Quantum correlations and coherence in a two-qubit anisotropic XY under magnetic field

Abstract

We study thermal quantum correlations and coherence in Heisenberg XY model with anisotropic interactions under a uniform magnetic field B . Using concurrence C, local quantum uncertainty (LQU), Bell-Clauser-Horne-Shimony-Holt (CHSH) nonlocality B, and coherence Cl as quantifiers, we analyze how magnetic anisotropy δm , coupling anisotropy δc , Dzyaloshinskii-Moriya (DM) interaction D , temperature T , and magnetic field B modulate quantum resources.

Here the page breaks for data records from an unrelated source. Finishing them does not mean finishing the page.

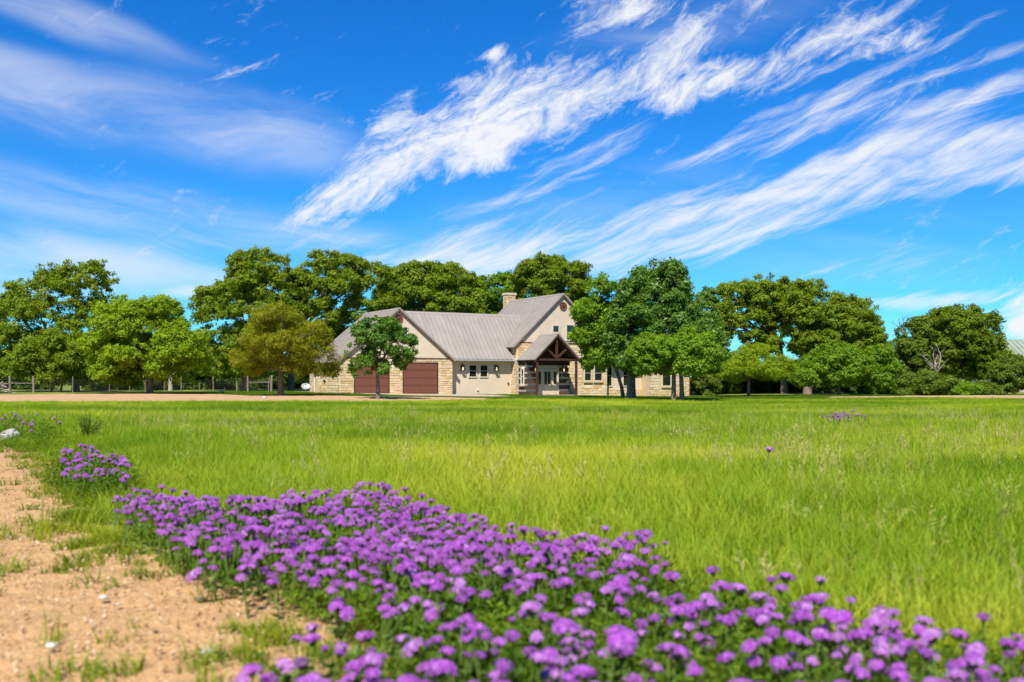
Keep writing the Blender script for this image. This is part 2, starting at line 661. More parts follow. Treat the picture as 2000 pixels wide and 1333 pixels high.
# ------------------------------------------------------------------ the house
M['stucco'] = noisy('cream_stucco', (.53, .43, .315), (.57, .465, .345), scale=1.2, rough=.92, bump=.25, bscale=60, spec=.15)
M['mortar'] = noisy('stone_mortar', (.46, .34, .19), (.50, .38, .23), scale=3, rough=.95, bump=.3, bscale=50, spec=.1)
stone_cols = [((.52, .40, .23), (.57, .45, .28)), ((.49, .35, .17), (.55, .41, .22)), ((.55, .45, .29), (.60, .50, .34)), ((.45, .30, .13), (.50, .35, .16)), ((.48, .37, .22), (.52, .41, .26))]
M['stone'] = [noisy('limestone_%s' % n, a, b, scale=5, rough=.93, bump=.5, bscale=22, spec=.12, obrand=.08) for n, (a, b) in zip(('buff', 'gold', 'pale', 'rust', 'grey'), stone_cols)]
M['roof'] = noisy('greige_roof_metal', (.262, .230, .198), (.298, .262, .226), scale=.8, rough=.55, spec=.3, metal=.1, obrand=.05)
M['rooftrim'] = plain('roof_ridge_metal', (.30, .255, .215), .5, .3, .1)
M['fascia'] = noisy('brown_fascia', (.085, .045, .028), (.12, .065, .04), scale=6, rough=.6)
M['timber'] = noisy('stained_timber', (.036, .015, .009), (.080, .034, .019), scale=4, rough=.65, bump=.3, bscale=20, stretch=(6, 6, 1))
M['darkwood'] = noisy('dark_porch_boards', (.035, .018, .012), (.06, .03, .02), scale=5, rough=.8)
M['log'] = noisy('weathered_log', (.036, .022, .013), (.095, .062, .038), scale=5, rough=.85, bump=.5, bscale=14, stretch=(1, 1, 7), c3=(.06, .038, .024), obrand=.15)
M['chink'] = noisy('log_chinking', (.70, .62, .48), (.78, .70, .56), scale=4, rough=.95)
M['gdoor'] = noisy('red_brown_door', (.125, .046, .026), (.158, .062, .036), scale=5, rough=.55, spec=.3, stretch=(1, 1, 9))
M['cream'] = plain('cream_paint', (.54, .46, .34), .5, .3)
M['white'] = plain('white_paint', (.62, .59, .52), .5, .3)
M['glass'] = plain('dark_window_glass', (.012, .018, .014), .06, .6)
M['bronze'] = plain('dark_bronze', (.03, .02, .014), .45, .5, .4)
M['lampglass'] = plain('lamp_glass', (.75, .70, .55), .2, .5)
_b = M['lampglass'].node_tree.nodes['Principled BSDF']
_b.inputs['Emission Color'].default_value = (1, .78, .42, 1)
_b.inputs['Emission Strength'].default_value = .9
M['rust'] = noisy('rusty_metal', (.14, .05, .028), (.22, .085, .05), scale=8, rough=.7, metal=.2)
M['grey'] = plain('grey_metal', (.45, .44, .42), .45, .5, .4)

TH = R(30)
HO = ((779 - 1000) / F * 80.0, 80.0)
house = empty('ranch_house', (HO[0], HO[1], 0), TH)
tag(house, 'long cream stucco and limestone ranch house with grey metal roofs and timber porch', 'house')


def wall(name, polys, d, mat, label=None):
    """polys: 3D polygons extruded by d"""
    m = MB()
    for p in polys:
        m.prism(p, d)
    o = m.build(name, mat, house)
    if label:
        o['label'] = label
    return o


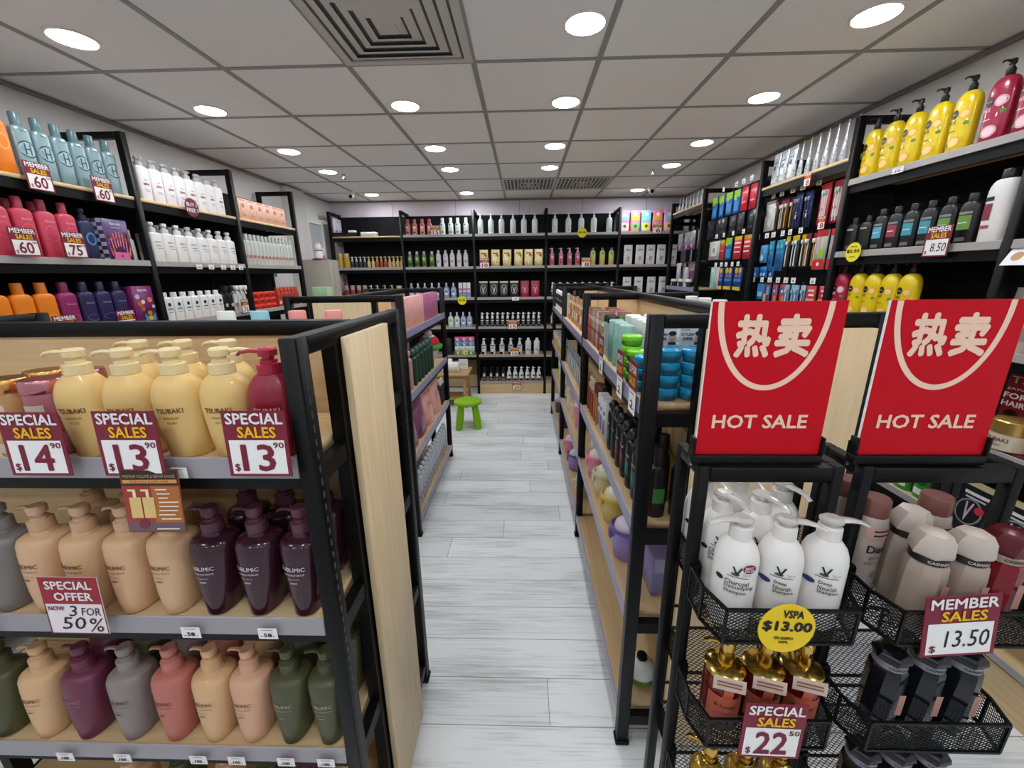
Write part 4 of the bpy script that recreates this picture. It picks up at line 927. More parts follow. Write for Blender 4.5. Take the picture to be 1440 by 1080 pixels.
pm_ = lambda c, t, h=.09, w=.046: bottle(w, w, h, c, .012, .018, 2, 'pump', t, .06, nl=.025, rough=.25)
row('hair_bottle', pm_('#3a3c40', '#d8dadc'), K([-2.245, -2.19, -2.135, -2.08], 1.71), 0, 'smoky pump bottle', f'{S2}, {W}', 'bottle')
row('hair_bottle', pm_('#c8b48c', '#d8c07a'), K([-2.025, -1.97], 1.71), 0, 'straw coloured pump bottle', f'{S2}, {W}', 'bottle')
row('hair_bottle', pm_('#a8523a', '#d8c07a'), K([-1.915, -1.86, -1.805], 1.71), 0, 'red-brown pump bottle', f'{S2}, {W}', 'bottle')
row('hair_bottle', pm_('#d0b070', '#e0c880'), K([-1.75, -1.697, -1.644, -1.591], 1.71), 0, 'gold pump bottle', f'{S2}, {W}', 'bottle')
row('hair_bottle', bottle(.065, .06, .12, '#9c3a34', .02, .02, 2, 'cap', '#c9b0a4', .06, capw=.028), K([-2.36, -2.28, -2.195, -2.115], 1.315), 0, 'red jar bottle', f'{S3}, {W}', 'bottle')
row('hair_bottle', pm_('#2a2a2e', '#d8d8d8', .12), K([-2.03, -1.945], 1.315), 0, 'black pump bottle', f'{S3}, {W}', 'bottle')
row('hair_bottle', pm_('#3a3030', '#d9c9a8', .12), K([-1.845, -1.75], 1.315), 0, 'brown pump bottle', f'{S3}, {W}', 'bottle')
row('cosmetic_jar', jar(.035, .17, .06, M('#c9b58c', .35), M('#cdb88a', .3)), K([-1.655], 1.315), 0, 'tan jar by the post,', f'{S3}, {W}', 'jar')
W = bay(2)
pink2 = bottle(.062, .055, .15, '#d98f88', .016, .03, 2.4, 'cap', '#c45a5a', .05, [('d', 0, .10, .016, M('#f0e0dc', .5)), ('r', -.016, .016, .03, .05, M('#5a2a2c', .5)), ('d', 0, .13, .018, M('#c45058', .5))], one=True, capw=.02)
row('hair_bottle', pink2, K([-1.478, -1.388, -1.29, -1.198], 2.105), 0, 'pink floral bottle', f'{S1}, {W}', 'bottle')
aqua = bottle(.066, .055, .15, '#cfe0dc', .018, .03, 2.4, 'cap', '#e6eceb', .06, [('d', 0, .11, .02, M('#f0f2f1', .5)), ('r', -.018, .018, .03, .05, M('#7a8a8c', .5)), ('d', -.01, .13, .01, M('#4a3a40', .5))], one=True, capw=.02)
row('hair_bottle', aqua, K([-1.03, -.925, -.835, -.73], 2.105), 0, 'aqua and white bottle', f'{S1}, {W}', 'bottle')
place('price_sign', sign(.12, .12, 'SPECIAL', 'SALES', '15', None, dollar=False, red=M('#b5522c', .5), small=True), (-1.112, 5.385, 2.10), 0, 'small orange card priced 15 on top shelf, second back-wall bay', 'price sign')
grn = bottle(.06, .055, .17, '#5d7a3e', .012, .05, 2.4, 'cap', '#d4d8c8', .035, [('d', 0, .11, .02, M('#c9d4a4', .5)), ('r', -.018, .018, .03, .06, M('#20301c', .5))], one=True, capw=.016)
row('hair_bottle', grn, K([-1.478, -1.385, -1.293, -1.19], 1.71), 0, 'green printed bottle', f'{S2}, {W}', 'bottle')
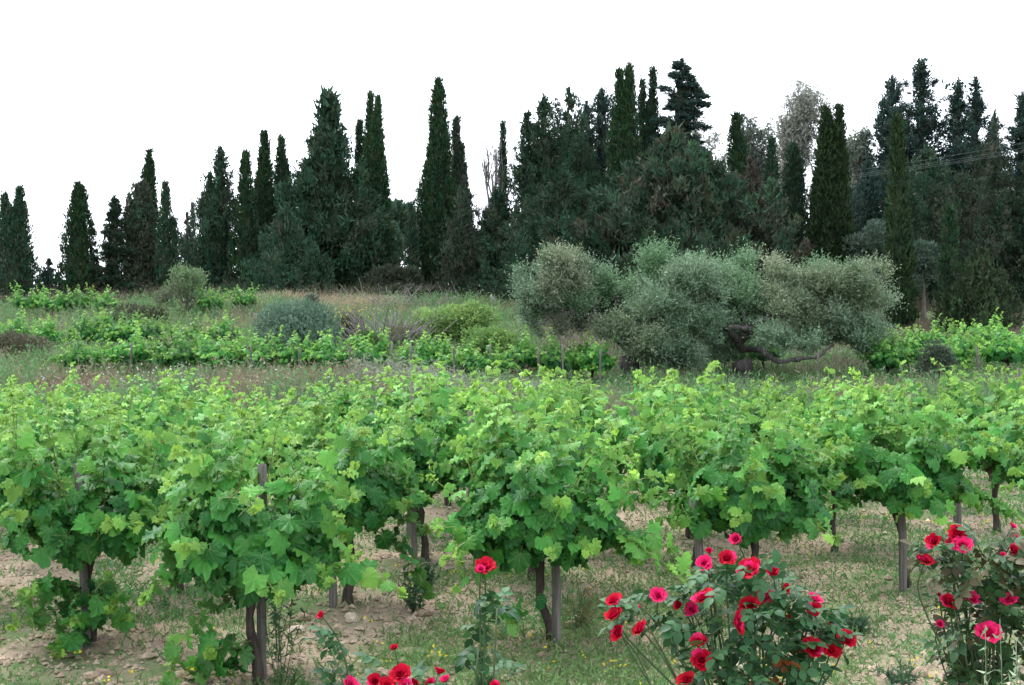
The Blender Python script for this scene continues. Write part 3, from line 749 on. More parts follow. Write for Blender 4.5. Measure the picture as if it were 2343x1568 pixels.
def olive_clump(mb, rng, c, r, n, pal, sprout=0.0, squash=.85):
    """lumpy cloud of sprigs; a sprig is a twig line with narrow leaves"""
    nl = max(10, int(17 * max(r)))
    d = nrm(rng.normal(size=(nl, 3))); cc = np.array(c) + d * np.array(r) * rng.uniform(.30, 1.08, (nl, 1)); rr = rng.uniform(.16, .40, nl) * min(r)
    w = rr ** 2 / (rr ** 2).sum()
    k = rng.choice(nl, n, p=w)
    u = nrm(rng.normal(size=(n, 3)))
    rad = rr[k] * (.45 + .62 * rng.random(n) ** .55) * (1 + .14 * np.sin(6 * u[:, 0] + k) + .14 * np.sin(7 * u[:, 1] + 2 * k))
    P = cc[k] + u * rad[:, None] * np.array([1, 1, squash])
    hole = np.sin(P[:, 0] * 5.1 + 1) * np.sin(P[:, 1] * 4.7 + 2) + np.sin(P[:, 2] * 6.3 + P[:, 0] * 2.2) + .5 * np.sin(P[:, 0] * 11 + P[:, 2] * 9)
    ok = hole > -.28; P, u, k = P[ok], u[ok], k[ok]; n = len(P)
    D = nrm(u * .6 + np.array([0, 0, .35 + sprout]) + rng.normal(size=(n, 3)) * .35)
    m = 6; lcol = np.repeat(pick(rng, pal, nl)[k] * .5 + pick(rng, pal, n) * .5, m, 0)
    s = np.tile(np.linspace(0, 1, m), n)[:, None]
    sl = np.repeat(rng.uniform(.12, .34, n) * (1 + 1.5 * sprout * rng.random(n)), m)[:, None]
    LP = np.repeat(P, m, 0) + np.repeat(D, m, 0) * s * sl
    LD = np.repeat(D, m, 0) * .7 + rng.normal(size=(n * m, 3)) * .6
    blades(mb, LP, LD, rng.uniform(.06, .10, n * m), rng.uniform(.016, .028, n * m), lcol * rng.uniform(.8, 1.25, (n * m, 1)), rng, .05)

def limb(pts, r0, r1, n=7, rng=None):
    P = np.array(pts, float); k = np.linspace(0, len(P) - 1, len(P) * 4)
    S = np.stack([np.interp(k, np.arange(len(P)), P[:, i]) for i in range(3)], -1)
    S[1:-1] = (S[:-2] + S[1:-1] * 2 + S[2:]) / 4; S[1:-1] = (S[:-2] + S[1:-1] * 2 + S[2:]) / 4
    if rng is not None: S[1:-1] += rng.normal(size=S[1:-1].shape) * .018
    return tube(S, np.linspace(r0, r1, len(S)) * (1 + (0 if rng is None else .12 * rng.normal(size=len(S)))), n)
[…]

At low temperatures and relevant magnetic fields, the entanglement is maximized, but exhibits sudden death for δm = 0 , which turns into a smooth decay as δm increases, highlighting its stabilizing role. LQU shows that stronger anisotropy suppresses quantum correlations, while B induces a non-monotonic response peaking at a critical field Bc . Bell-CHSH nonlocality violations ( B > 2 ) persist below Bc , but thermal noise ( T ≥ 1 ) suppresses them. Coherence Cl is most robust to thermal fluctuations, especially for high \( δm \), which also dampens abrupt quantum phase transitions. The DM interaction is essential for entanglement generation, with D and anisotropy synergistically enhancing correlation resilience. We identify a hierarchy of thermal degradation: nonlocality ( B ) vanishes first, followed by entanglement ( C ), then general quantum correlations (LQU), while coherence Cl persists the longest. These results demonstrate tunable control of quantum resources via anisotropy and external parameters, providing insights for the design of robust spin-based quantum technologies.